Exercise input |
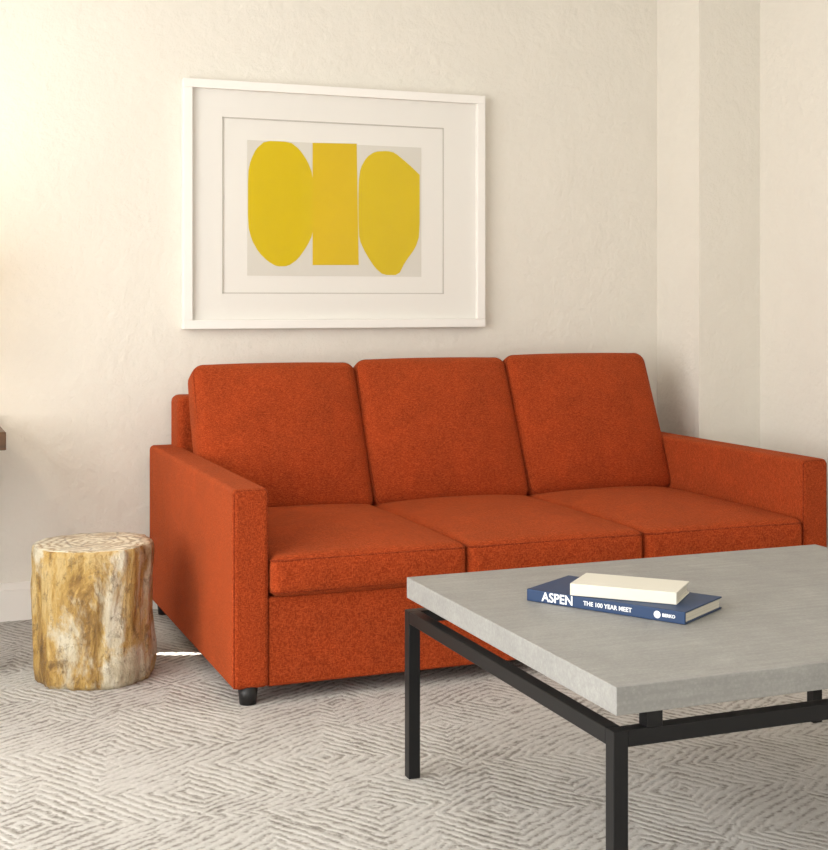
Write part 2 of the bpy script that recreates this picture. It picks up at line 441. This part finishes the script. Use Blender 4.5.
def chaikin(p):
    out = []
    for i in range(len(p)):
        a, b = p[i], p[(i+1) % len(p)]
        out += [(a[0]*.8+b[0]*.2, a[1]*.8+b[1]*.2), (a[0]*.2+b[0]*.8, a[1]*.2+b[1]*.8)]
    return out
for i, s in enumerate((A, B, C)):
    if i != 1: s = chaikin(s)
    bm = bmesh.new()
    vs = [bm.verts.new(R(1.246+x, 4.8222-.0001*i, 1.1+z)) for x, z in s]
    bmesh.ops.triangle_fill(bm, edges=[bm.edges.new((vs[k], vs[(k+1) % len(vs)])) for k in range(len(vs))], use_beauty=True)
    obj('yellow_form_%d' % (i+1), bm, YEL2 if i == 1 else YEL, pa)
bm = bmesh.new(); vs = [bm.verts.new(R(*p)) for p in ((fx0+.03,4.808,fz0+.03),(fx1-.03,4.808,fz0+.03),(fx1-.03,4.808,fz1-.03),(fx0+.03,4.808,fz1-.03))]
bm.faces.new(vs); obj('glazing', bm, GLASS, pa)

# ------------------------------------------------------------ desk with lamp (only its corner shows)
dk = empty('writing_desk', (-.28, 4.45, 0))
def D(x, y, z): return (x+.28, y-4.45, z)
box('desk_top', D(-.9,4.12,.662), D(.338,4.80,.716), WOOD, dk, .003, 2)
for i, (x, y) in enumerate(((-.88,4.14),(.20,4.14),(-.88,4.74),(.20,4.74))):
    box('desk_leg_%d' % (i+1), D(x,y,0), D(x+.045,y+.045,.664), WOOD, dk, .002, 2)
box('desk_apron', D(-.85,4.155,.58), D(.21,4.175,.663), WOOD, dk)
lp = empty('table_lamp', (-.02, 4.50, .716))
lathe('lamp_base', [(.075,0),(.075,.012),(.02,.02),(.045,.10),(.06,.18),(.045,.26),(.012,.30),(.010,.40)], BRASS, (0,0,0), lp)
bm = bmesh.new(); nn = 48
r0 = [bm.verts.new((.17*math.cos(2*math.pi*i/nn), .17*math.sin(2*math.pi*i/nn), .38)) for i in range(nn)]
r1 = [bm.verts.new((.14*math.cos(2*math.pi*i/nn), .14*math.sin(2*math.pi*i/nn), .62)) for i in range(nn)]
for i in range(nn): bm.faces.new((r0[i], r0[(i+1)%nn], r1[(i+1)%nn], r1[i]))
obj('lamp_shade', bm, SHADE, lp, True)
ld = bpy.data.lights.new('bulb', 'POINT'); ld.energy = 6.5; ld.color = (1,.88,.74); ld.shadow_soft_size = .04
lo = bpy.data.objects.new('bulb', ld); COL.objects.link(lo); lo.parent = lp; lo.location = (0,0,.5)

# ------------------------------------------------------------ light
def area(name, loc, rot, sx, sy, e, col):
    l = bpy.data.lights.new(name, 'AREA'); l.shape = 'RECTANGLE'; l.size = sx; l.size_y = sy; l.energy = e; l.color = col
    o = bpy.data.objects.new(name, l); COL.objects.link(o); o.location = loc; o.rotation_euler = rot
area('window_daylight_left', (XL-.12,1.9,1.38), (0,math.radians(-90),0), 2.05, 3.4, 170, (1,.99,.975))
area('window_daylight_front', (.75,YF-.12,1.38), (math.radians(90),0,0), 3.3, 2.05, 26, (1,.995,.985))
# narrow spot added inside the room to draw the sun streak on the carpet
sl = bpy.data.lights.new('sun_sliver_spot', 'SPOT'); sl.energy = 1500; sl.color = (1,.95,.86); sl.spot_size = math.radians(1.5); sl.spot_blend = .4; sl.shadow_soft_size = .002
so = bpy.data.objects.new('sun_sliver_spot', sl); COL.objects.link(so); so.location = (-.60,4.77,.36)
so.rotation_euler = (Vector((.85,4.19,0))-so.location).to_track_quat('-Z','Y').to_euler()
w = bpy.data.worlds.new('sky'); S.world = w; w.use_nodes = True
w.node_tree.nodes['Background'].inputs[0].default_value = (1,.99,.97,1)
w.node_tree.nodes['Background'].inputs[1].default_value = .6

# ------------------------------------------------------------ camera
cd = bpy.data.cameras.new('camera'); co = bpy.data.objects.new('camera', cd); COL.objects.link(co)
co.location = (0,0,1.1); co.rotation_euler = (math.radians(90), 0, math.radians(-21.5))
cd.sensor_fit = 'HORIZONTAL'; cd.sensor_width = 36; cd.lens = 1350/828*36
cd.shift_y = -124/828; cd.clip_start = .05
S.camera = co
...
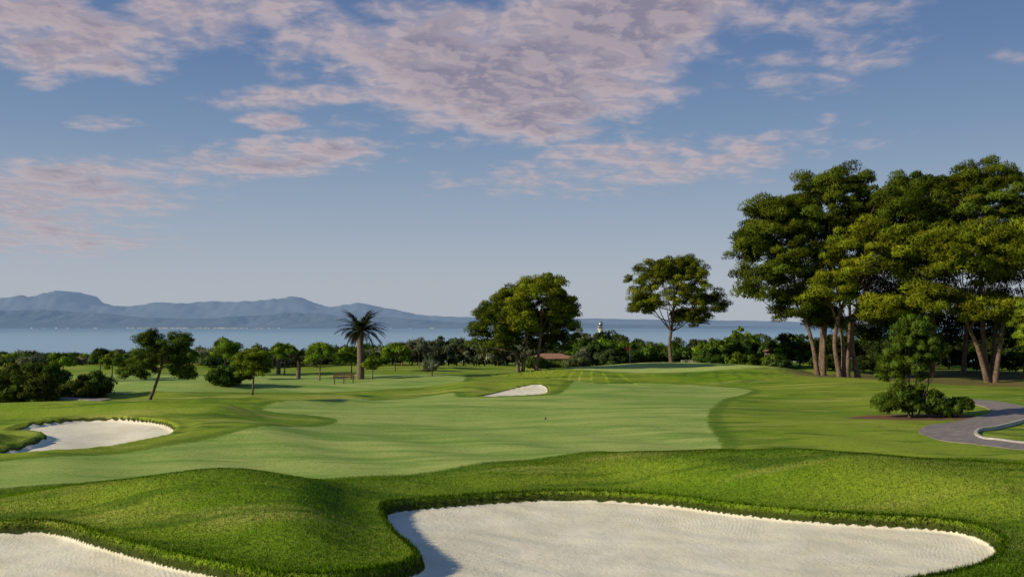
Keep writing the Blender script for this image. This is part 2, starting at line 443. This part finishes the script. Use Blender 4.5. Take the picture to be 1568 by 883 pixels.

Requirements |
Begin at the line that has "Write part 2", stop after the line that has "bm.faces.new(vs); obj('glazing', bm, GLASS, pa)", and repeat exactly those lines, nothing more.

Exercise response |
Write part 2 of the bpy script that recreates this picture. It picks up at line 441. This part finishes the script. Use Blender 4.5.
def chaikin(p):
    out = []
    for i in range(len(p)):
        a, b = p[i], p[(i+1) % len(p)]
        out += [(a[0]*.8+b[0]*.2, a[1]*.8+b[1]*.2), (a[0]*.2+b[0]*.8, a[1]*.2+b[1]*.8)]
    return out
for i, s in enumerate((A, B, C)):
    if i != 1: s = chaikin(s)
    bm = bmesh.new()
    vs = [bm.verts.new(R(1.246+x, 4.8222-.0001*i, 1.1+z)) for x, z in s]
    bmesh.ops.triangle_fill(bm, edges=[bm.edges.new((vs[k], vs[(k+1) % len(vs)])) for k in range(len(vs))], use_beauty=True)
    obj('yellow_form_%d' % (i+1), bm, YEL2 if i == 1 else YEL, pa)
bm = bmesh.new(); vs = [bm.verts.new(R(*p)) for p in ((fx0+.03,4.808,fz0+.03),(fx1-.03,4.808,fz0+.03),(fx1-.03,4.808,fz1-.03),(fx0+.03,4.808,fz1-.03))]
bm.faces.new(vs); obj('glazing', bm, GLASS, pa)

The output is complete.